* _Instructions to follow_
Output the material below in full, exactly as it is.

* _Supplied data_
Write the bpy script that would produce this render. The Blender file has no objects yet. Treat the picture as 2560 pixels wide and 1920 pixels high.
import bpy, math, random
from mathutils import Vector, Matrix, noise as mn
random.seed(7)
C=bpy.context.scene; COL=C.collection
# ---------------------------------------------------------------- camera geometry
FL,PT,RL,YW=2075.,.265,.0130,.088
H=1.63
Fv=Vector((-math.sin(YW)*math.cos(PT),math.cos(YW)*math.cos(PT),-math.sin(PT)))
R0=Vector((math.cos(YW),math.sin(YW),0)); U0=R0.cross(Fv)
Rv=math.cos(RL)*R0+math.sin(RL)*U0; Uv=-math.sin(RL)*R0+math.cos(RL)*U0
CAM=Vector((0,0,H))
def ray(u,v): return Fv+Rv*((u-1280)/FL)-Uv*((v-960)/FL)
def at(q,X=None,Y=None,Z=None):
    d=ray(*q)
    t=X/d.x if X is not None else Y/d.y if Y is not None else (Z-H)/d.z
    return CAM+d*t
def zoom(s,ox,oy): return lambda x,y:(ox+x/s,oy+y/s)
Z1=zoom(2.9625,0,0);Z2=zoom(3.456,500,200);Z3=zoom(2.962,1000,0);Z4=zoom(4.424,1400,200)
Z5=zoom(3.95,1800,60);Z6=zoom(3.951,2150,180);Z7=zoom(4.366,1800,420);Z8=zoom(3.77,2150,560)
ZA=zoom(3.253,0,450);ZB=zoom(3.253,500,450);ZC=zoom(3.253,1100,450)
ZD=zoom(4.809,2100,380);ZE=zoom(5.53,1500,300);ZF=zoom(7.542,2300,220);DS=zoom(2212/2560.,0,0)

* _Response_
Write the bpy script that would produce this render. The Blender file has no objects yet. Treat the picture as 2560 pixels wide and 1920 pixels high.
import bpy, math, random
from mathutils import Vector, Matrix, noise as mn
random.seed(7)
C=bpy.context.scene; COL=C.collection
# ---------------------------------------------------------------- camera geometry
FL,PT,RL,YW=2075.,.265,.0130,.088
H=1.63
Fv=Vector((-math.sin(YW)*math.cos(PT),math.cos(YW)*math.cos(PT),-math.sin(PT)))
R0=Vector((math.cos(YW),math.sin(YW),0)); U0=R0.cross(Fv)
Rv=math.cos(RL)*R0+math.sin(RL)*U0; Uv=-math.sin(RL)*R0+math.cos(RL)*U0
CAM=Vector((0,0,H))
def ray(u,v): return Fv+Rv*((u-1280)/FL)-Uv*((v-960)/FL)
def at(q,X=None,Y=None,Z=None):
    d=ray(*q)
    t=X/d.x if X is not None else Y/d.y if Y is not None else (Z-H)/d.z
    return CAM+d*t
def zoom(s,ox,oy): return lambda x,y:(ox+x/s,oy+y/s)
Z1=zoom(2.9625,0,0);Z2=zoom(3.456,500,200);Z3=zoom(2.962,1000,0);Z4=zoom(4.424,1400,200)
Z5=zoom(3.95,1800,60);Z6=zoom(3.951,2150,180);Z7=zoom(4.366,1800,420);Z8=zoom(3.77,2150,560)
ZA=zoom(3.253,0,450);ZB=zoom(3.253,500,450);ZC=zoom(3.253,1100,450)
ZD=zoom(4.809,2100,380);ZE=zoom(5.53,1500,300);ZF=zoom(7.542,2300,220);DS=zoom(2212/2560.,0,0)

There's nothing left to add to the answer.